Installations
PASSAGES: An Installation in Progress
Family history can be hidden, forgotten, or difficult to find. In my family, I lost aunts to the Holocaust without a trace of a record at most likely Auschwitz but accidentally found other cousins we didn’t know were murdered on a memorial wall in Prague and learned their story. My husband’s family history included over 150 years of enslaving that was never revealed to his generation. When I became the person to go through his family objects, I found a sterling Georgian silver water urn dated 1796 and the hunt to find out why we had it was on. We learned about the first family immigrant to enslave in circa 1700, visiting plantation sites and finding objects from the early family plantation in the Charleston Musuem. I wrote an article, “A Corner Cupboard Spills Family History” about the search for Collections magazine: Volume 12, number 1, winter 2016. By 2017, Passages: An Installation in Progress began as one embellished family dress with objects hung above it and other objects placed below it.

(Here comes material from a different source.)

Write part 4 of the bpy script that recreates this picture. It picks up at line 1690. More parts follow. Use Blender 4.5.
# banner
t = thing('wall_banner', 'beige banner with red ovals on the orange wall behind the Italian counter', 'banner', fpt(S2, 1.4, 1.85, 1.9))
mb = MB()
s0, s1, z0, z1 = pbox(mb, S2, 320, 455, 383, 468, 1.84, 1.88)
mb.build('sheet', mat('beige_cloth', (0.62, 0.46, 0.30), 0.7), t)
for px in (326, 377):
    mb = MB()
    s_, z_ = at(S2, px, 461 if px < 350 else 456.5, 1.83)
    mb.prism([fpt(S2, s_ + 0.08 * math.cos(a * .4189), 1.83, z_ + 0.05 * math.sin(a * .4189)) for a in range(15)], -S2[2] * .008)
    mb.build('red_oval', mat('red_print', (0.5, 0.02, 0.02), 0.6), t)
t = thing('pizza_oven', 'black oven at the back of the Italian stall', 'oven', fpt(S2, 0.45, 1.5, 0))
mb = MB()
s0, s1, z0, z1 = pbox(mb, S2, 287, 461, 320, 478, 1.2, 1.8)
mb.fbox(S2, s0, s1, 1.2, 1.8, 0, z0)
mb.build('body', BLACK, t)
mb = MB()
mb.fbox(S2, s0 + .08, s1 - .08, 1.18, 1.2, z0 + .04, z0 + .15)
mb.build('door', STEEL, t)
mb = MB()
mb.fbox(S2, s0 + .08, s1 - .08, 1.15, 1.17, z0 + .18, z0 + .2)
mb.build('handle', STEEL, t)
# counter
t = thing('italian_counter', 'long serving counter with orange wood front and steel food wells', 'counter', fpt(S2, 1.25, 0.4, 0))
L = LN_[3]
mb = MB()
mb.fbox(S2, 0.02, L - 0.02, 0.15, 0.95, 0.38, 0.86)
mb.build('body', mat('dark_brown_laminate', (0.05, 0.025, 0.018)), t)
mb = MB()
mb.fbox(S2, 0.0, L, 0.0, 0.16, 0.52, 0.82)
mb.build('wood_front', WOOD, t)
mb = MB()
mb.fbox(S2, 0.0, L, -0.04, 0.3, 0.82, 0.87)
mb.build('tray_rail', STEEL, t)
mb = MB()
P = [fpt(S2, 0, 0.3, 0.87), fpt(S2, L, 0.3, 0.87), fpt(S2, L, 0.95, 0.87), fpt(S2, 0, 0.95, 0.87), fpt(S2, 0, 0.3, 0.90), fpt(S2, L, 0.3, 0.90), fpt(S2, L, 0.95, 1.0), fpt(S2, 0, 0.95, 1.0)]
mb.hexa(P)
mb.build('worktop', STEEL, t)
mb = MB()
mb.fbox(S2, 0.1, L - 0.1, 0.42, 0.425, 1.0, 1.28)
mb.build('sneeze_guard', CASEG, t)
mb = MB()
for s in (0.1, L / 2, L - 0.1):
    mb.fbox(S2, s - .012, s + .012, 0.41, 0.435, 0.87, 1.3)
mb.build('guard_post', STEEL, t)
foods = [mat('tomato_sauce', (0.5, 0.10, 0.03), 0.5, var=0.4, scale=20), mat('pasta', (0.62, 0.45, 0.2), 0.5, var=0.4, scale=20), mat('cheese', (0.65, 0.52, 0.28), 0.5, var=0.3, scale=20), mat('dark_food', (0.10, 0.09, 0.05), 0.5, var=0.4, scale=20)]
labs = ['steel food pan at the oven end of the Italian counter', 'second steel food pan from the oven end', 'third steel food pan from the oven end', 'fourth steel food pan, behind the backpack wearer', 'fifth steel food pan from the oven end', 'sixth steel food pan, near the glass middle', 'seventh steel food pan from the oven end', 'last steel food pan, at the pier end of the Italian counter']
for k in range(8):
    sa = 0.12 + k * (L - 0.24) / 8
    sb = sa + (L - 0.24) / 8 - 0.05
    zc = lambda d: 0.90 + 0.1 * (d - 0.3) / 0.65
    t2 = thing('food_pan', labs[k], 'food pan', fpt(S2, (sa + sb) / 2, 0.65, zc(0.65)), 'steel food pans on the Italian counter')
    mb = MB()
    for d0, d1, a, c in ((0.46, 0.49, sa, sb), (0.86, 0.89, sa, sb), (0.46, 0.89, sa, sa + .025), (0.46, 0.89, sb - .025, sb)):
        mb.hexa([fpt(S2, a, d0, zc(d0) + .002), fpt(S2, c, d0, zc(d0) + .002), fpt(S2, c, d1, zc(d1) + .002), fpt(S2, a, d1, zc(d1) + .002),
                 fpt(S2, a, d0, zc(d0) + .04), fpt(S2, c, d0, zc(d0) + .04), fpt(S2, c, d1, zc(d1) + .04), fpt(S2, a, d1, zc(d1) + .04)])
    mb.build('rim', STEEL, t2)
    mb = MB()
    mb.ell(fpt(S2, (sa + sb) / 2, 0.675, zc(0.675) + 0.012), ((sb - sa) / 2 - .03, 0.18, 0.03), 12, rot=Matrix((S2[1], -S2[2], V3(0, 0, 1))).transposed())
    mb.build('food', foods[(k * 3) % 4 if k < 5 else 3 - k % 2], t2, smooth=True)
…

The irony of one half of the family enslaving and the other half having family members murdered by the Nazis was an American story became my passion and I used all my research and artistic training to evolve into an installation meant to be experienced. The project expanded into many running feet of hand printed wall papers with family imagery and more embellished wedding dresses and objects. The most recent iteration included the family members I found on a memorial wall in a Prague synagogue and learning their fate.
To date, Passages has appeared at four venues including the Maier Museum at Randolph College in Lynchburg, Virginia, Drew University in Madison, New Jersey, InLiquid Gallery at the Crane Building in Philadelphia, Pennsylvania, as well as the John H. Baker Gallery at West Chester University in West Chester Pennsylvania.